Eglises d'Asie – Pakistan
Les attaques d’islamistes visant des chrétiens menacent de gagner l’ensemble du pays, malgré la reprise des opérations militaires gouvernementales contre les talibans
Publié le 25/03/2010
L’attaque a fait quatre blessés graves et un mort, Irfan Masih, un enfant de 11 ans, décédé le 28 avril de sa blessure par balle à la tête (1). Depuis l’incident, quatre familles ont quitté la région et plusieurs musulmans en possession d’armes lourdes ont été arrêtés par la police, dont les chrétiens dénoncent aujourd’hui l’inaction pendant l’attaque.

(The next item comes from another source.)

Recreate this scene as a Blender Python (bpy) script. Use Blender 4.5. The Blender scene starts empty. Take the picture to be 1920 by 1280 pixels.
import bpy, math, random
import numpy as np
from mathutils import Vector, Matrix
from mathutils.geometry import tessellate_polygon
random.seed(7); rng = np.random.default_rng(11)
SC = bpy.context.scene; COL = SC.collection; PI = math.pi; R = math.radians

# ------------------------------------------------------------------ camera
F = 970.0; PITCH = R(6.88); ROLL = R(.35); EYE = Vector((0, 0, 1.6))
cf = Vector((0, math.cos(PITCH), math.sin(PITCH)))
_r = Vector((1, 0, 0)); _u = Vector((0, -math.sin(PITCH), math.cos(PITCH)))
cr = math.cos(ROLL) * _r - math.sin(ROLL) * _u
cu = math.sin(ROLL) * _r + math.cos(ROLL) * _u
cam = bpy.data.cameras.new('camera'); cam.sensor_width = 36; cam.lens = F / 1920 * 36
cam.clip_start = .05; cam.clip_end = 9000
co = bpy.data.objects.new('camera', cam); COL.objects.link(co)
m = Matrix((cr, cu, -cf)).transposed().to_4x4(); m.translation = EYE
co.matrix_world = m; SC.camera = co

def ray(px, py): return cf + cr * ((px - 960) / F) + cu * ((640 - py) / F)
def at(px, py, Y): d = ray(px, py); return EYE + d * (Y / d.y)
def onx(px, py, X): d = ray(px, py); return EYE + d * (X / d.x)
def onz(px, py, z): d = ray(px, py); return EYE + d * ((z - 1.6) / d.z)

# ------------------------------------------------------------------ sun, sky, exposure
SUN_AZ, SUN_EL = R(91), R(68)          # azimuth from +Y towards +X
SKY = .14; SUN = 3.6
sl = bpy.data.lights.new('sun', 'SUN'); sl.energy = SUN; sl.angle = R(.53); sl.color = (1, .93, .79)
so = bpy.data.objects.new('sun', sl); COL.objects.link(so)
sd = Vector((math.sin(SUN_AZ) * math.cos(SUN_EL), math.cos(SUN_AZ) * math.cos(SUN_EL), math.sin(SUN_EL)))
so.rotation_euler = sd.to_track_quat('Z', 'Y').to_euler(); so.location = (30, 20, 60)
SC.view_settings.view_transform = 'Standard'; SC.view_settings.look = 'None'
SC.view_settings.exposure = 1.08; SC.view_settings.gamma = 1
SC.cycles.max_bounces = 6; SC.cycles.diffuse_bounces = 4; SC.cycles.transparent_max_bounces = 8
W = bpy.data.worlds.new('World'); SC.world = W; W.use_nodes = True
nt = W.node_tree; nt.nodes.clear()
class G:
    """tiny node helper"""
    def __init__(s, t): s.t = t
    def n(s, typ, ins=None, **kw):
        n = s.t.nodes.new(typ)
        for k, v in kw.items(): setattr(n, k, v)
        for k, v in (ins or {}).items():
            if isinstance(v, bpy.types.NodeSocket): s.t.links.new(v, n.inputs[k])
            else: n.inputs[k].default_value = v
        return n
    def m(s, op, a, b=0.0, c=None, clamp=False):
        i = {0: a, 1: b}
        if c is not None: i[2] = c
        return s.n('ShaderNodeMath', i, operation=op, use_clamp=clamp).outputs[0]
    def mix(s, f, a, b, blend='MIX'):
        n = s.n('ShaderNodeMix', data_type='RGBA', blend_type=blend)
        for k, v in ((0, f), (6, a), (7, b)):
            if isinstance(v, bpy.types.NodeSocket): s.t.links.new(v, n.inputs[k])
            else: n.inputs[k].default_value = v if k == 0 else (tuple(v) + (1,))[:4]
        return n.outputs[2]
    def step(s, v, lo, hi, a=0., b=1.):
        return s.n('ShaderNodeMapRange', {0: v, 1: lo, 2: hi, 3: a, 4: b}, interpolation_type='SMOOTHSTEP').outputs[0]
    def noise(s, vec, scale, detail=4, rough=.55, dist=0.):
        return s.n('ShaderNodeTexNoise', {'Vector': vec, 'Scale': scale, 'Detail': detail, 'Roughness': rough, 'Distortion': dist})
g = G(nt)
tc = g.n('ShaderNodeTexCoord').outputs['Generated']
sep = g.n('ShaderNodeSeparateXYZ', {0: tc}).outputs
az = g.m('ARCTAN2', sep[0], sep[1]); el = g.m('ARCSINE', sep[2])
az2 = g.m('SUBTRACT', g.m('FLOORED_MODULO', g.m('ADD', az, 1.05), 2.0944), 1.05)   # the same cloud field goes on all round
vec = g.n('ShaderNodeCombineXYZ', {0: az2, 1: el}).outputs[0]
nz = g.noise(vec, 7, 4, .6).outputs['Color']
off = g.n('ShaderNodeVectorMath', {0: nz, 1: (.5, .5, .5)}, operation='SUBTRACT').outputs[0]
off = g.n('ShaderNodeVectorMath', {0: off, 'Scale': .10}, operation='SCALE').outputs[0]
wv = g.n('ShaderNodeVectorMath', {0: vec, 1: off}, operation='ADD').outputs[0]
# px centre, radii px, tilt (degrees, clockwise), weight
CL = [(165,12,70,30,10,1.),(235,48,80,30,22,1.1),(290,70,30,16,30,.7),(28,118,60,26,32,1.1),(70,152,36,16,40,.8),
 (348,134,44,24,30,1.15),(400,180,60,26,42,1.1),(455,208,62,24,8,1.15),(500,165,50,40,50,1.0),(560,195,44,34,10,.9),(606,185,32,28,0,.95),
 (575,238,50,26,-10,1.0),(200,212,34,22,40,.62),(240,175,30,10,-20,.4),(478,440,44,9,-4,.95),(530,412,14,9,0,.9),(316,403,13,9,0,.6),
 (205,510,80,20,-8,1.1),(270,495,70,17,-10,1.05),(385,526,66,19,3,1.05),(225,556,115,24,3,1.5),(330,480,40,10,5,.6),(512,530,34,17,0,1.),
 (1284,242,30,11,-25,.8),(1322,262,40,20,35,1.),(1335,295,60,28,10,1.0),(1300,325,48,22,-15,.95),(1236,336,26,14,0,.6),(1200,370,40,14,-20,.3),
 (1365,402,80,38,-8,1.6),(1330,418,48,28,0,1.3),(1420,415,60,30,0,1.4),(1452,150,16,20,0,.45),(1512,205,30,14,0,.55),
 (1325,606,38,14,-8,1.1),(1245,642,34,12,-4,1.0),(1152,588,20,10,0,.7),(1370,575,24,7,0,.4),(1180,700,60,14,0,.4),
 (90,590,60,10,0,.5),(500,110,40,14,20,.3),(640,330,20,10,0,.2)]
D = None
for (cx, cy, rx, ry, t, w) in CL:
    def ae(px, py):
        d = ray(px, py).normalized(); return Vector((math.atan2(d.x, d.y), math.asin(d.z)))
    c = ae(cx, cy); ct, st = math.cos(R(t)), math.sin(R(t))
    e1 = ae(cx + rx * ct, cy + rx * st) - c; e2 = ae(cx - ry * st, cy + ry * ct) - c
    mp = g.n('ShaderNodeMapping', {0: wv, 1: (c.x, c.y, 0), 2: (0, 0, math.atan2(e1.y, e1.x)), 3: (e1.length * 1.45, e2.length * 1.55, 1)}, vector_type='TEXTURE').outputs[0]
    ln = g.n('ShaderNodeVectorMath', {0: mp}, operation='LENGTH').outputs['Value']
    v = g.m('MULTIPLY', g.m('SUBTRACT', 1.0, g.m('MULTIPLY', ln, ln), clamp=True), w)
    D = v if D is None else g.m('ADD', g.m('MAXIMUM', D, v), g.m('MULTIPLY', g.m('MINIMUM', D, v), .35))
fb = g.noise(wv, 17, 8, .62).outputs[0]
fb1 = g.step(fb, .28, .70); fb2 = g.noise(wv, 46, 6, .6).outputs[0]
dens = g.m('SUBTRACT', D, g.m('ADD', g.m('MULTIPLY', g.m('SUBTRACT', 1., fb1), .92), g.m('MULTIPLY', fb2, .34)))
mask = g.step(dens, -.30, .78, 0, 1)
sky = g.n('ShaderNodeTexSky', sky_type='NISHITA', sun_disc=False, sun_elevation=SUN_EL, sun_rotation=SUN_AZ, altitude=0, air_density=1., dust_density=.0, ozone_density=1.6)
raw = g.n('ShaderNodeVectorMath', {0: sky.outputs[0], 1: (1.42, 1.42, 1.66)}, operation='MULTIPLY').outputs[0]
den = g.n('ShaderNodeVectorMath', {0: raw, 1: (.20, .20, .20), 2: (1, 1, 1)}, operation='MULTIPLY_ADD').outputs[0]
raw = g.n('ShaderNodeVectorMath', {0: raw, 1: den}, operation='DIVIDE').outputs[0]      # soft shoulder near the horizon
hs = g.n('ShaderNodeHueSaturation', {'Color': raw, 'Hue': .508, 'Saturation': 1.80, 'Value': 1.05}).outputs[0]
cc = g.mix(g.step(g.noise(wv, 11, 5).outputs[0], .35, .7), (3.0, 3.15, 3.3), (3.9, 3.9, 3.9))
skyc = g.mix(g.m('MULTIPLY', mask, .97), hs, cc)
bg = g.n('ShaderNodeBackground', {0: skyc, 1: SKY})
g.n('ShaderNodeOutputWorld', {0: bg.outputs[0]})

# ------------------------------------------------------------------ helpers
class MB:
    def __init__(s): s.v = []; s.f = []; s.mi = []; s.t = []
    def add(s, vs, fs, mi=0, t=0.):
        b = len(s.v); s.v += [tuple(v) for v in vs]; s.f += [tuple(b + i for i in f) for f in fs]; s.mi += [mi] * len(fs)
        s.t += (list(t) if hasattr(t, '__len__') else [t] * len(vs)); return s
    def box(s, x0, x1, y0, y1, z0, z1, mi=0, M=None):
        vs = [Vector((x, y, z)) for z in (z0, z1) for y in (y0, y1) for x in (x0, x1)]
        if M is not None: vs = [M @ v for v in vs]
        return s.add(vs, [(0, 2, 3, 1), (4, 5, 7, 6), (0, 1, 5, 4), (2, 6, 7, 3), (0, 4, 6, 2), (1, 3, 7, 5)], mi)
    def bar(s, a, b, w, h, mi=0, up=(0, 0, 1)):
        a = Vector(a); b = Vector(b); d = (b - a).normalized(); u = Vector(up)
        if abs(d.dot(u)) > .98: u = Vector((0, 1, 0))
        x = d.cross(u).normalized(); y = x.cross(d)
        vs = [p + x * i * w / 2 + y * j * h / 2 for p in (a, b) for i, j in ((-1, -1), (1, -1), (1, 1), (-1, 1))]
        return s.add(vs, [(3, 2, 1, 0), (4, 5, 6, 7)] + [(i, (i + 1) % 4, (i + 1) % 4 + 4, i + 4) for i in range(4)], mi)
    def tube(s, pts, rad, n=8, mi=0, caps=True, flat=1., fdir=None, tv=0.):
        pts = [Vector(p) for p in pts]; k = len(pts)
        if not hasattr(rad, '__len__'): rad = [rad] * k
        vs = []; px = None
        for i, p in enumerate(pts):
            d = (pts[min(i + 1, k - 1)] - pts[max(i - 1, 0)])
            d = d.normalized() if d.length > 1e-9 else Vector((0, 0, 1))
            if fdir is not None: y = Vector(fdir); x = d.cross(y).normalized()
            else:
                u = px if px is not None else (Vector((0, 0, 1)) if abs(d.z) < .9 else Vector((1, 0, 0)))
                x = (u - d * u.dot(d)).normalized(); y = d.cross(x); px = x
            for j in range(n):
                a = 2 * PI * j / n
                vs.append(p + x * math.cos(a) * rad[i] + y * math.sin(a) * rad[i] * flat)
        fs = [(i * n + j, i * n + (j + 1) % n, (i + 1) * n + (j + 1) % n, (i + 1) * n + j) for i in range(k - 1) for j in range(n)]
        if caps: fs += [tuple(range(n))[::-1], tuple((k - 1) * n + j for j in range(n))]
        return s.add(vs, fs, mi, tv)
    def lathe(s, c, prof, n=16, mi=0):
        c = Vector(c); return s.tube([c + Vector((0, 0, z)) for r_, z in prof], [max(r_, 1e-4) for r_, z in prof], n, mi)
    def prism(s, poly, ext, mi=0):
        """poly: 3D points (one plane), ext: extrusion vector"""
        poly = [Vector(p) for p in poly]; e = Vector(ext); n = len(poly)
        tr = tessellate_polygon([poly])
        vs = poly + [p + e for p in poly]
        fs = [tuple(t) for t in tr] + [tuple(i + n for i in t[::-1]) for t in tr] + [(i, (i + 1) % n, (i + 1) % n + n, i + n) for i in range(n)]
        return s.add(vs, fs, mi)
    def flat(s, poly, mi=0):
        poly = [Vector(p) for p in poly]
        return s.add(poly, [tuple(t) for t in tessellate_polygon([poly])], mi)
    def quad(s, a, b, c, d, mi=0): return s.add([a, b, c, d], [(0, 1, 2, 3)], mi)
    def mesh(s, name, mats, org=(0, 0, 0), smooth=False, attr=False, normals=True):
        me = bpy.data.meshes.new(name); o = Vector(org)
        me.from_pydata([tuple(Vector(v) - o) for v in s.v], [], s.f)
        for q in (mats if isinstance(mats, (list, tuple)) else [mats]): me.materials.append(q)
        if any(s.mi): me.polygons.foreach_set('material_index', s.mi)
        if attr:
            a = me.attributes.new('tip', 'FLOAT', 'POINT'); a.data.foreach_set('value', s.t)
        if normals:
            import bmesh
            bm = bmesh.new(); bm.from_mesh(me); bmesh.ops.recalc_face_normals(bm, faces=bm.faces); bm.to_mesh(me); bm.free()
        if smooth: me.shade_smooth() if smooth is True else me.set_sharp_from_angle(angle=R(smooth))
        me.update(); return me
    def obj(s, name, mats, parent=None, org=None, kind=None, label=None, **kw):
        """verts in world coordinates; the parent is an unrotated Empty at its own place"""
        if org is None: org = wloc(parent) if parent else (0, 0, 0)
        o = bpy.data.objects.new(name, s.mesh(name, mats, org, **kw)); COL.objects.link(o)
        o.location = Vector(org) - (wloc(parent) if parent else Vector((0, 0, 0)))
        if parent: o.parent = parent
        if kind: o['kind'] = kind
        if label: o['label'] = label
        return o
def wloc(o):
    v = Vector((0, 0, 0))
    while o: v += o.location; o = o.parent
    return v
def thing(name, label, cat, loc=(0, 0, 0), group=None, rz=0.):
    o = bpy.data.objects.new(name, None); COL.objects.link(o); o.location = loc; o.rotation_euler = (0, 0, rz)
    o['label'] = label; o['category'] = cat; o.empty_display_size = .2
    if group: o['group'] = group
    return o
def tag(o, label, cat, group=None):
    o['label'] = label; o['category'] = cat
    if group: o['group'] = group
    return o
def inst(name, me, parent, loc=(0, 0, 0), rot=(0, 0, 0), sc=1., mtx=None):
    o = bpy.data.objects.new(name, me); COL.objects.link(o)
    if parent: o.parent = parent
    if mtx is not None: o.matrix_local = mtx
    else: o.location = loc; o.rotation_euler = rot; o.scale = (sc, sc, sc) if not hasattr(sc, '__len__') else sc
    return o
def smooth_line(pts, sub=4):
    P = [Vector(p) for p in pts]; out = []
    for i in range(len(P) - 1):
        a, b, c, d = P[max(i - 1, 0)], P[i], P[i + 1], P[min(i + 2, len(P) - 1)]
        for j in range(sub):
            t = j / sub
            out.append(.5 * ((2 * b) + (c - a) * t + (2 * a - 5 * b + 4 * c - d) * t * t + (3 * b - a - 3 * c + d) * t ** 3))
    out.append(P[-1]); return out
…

Selon différents témoignages recueillis sur place, le groupe d’islamistes a envahi Taiser Town une vingtaine de minutes après qu’une manifestation pacifique eut été organisée par une quarantaine de chrétiens, protestant contre des inscriptions récemment badigeonnées sur six de leurs lieux de culte chrétiens, telles que « Vive les talibans ! » ou encore « Chrétiens, convertissez-vous à l’islam ou préparez-vous à payer la jizia ! (taxe prélevée sur les non-musulmans vivant sous la charia, la loi islamique) ». Les manifestants chrétiens s’étaient rapidement dispersés après qu’un groupe d’hommes armés leur ait lancé des pierres avant d’ouvrir le feu.
L’attaque a pris par surprise la communauté chrétienne de Taiser Town : « C’était horrible de les voir pénétrer dans les maisons, frapper les femmes et les traîner par les cheveux », raconte Qudoos Masih, blessé au coude par balle. Zarina Masih, quant à elle, a sauvé sa vie et celle de ses deux sœurs en se cachant sous un lit. « Environ une douzaine d’hommes avec de longues barbes ont pénétré dans notre maison alors que nous étions en train de faire la vaisselle. Ils ont commencé à frapper nos cousins et à détruire nos biens », témoigne-t-elle (2). Elle ajoute que les assaillants les ont traités de kafir (‘infidèles’) et leur ont dit « d’adhérer à l’islam ou de mourir », tout en brûlant les bibles et d’autres ouvrages chrétiens.
A la suite de cette attaque meurtrière, les Eglises chrétiennes ont lancé une chaîne de prière pour les victimes. Le 24 avril, quatre prêtres catholiques se sont rendus sur les lieux du drame, ont visité les blessés à l’hôpital et se sont entretenus avec la communauté chrétienne ainsi qu’avec des représentants du Muttahida Quami Movement (MQM), l’unique parti politique pakistanais qui s’était déclaré opposé à l’application de la charia dans la vallée de Swat.
« Il est temps aujourd’hui pour les chrétiens de faire l’unité. Nous condamnons la talibanisation du pays et l’extrémisme religieux. Nous devons porter l’affaire en justice », a déclaré le P. Emmanuel Yousaf Mani, directeur de la Commission ‘Justice et Paix’ de la Conférence des évêques catholiques du Pakistan (NCJP). Il s’est engagé à faire verser 5 000 roupies à chaque victime et 10 000 roupies pour ceux dont les maisons avaient été incendiées.
D’importantes forces de police patrouillent désormais à Taiser Town, mais les chrétiens ont reçu comme consigne de ne pas sortir de leurs habitations pour le moment. Cette attaque, inhabituelle dans la province du Sind, relance l’inquiétude grandissante des chrétiens envers le processus de talibanisation du Pakistan, qui menace de s’étendre au-delà de la Province de la frontière du nord-ouest, où il était jusqu’ici cantonné.
Depuis la signature en février dernier (et sa validation définitive début avril) du très controversé accord entre le gouvernement pakistanais et les islamistes, permettant à ces derniers d’instaurer la charia dans la région de Malakand (comprenant les districts de Swat, Buner, Shangla et Lower Dir) en échange d’un cessez-le-feu (3), les talibans, forts de cette victoire, avaient annoncé leur volonté d’appliquer la loi islamique dans tout le Pakistan.
Les talibans ont rapidement tenté de pousser leur avantage en s’emparant, fin avril, du district de Buner, à une centaine de kilomètres seulement de la capitale, Islamabad. Le 28 avril, cédant à de fortes pressions internationales, le gouvernement pakistanais a lancé une offensive de grande ampleur contre les forces islamistes, reprenant le Lower Dir et, le 29 avril, la ville de Dagar, chef-lieu du district de Buner. Les combats qui se sont poursuivis depuis ont fait, selon le HCR, plus d’un demi-million de déplacés, qui continuent aujourd’hui de fuir la vallée de Swat et sa région (4).